Toll road plan rolls forward in Senate

TALLAHASSEE — The Florida Senate is poised Wednesday to approve plans for three toll-road projects that environmental groups decry as inviting sprawling development into rural parts of the state.

With little discussion, the Senate on Tuesday set up for a vote the proposal (SB 7068), which is a priority of President Bill Galvano, R-Bradenton.

The House, which has raised concerns about issuing bonds to pay for the roads, is waiting for the Senate to advance the bill before acting on its version (HB 7113).

Before rolling the Senate bill into place for a vote, Sen. Tom Lee, a Thonotosassa Republican who is carrying the bill for Galvano, made amendments Tuesday, including one that would require the Department of Transportation to consider several environmental groups — 1000 Friends of Florida, Audubon Florida, the Everglades Foundation, The Nature Conservancy, the Florida Sierra Club and Florida Wildlife Corridor —for seats on task forces that would study each proposed road.

“It may be a different group for each corridor,” Lee said.

The task forces would be charged with studying the economic and environmental impacts of extending the Suncoast Parkway from the Tampa Bay area north to the Georgia border, extending the Florida Turnpike west to hook up with the Suncoast Parkway and building a new transportation corridor, including a toll road, from Polk County to Collier County.

Others on the task forces would include representatives from the Department of Environmental Protection, Department of Economic Opportunity, Department of Education, Department of Health, local water management districts, local governments and metropolitan planning organizations.
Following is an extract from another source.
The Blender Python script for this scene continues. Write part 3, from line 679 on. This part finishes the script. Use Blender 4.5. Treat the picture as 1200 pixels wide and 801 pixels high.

Galvano has said the roads would help rural communities, address the state’s continued rapid growth, provide new hurricane-evacuation options, expand bicycle and pedestrian trails and lay the groundwork for new water and sewer lines and broadband.

“There are places in this state that don’t benefit from the economic improvements that have taken place in Florida,” Lee said. “There are the hurricane evacuation issues with the transportation and what have you.”

On Monday, the Sierra Club and 1000 Friends of Florida led a news conference announcing plans to fight the projects, which they say would lead to sprawl, harmful wildlife impacts and water pollution.

Paul Owens, president of 1000 Friends of Florida, said Monday the state should prioritize critical agricultural lands and natural resources.

“It’s unfortunate and ironic that at the same time the Legislature is planning to invest hundreds of millions of dollars in programs and projects to restore the state’s impaired waterways, it’s on the verge of approving three new highways that would splice through landscapes with fragile rivers, natural springs, wetlands and aquifer recharge areas,” Owens said.

But David Hart, executive vice president of the Florida Chamber of Commerce, praised Galvano and other senators Tuesday, saying they were “helping to ensure we prepare Florida’s infrastructure for smart growth and enhanced mobility,”

“With an additional 5.5 million residents in Florida by 2030, and annual tourism growing from 126 million to 150 million visitors, these smart infrastructure investments will help ensure Florida is poised for its growing population and future economic prosperity,” Hart said in a prepared statement.

The proposal calls for spending $45 million next fiscal year, growing to $90 million in the 2020-2021 fiscal year, about $135 million the next year and a recurring amount of $140 million starting in the 2022-2023 fiscal year.

The task forces would have to complete their work by Oct. 1, 2020. The proposal calls for construction to begin by the end of 2022 and the roads to open to traffic before Dec. 31, 2030.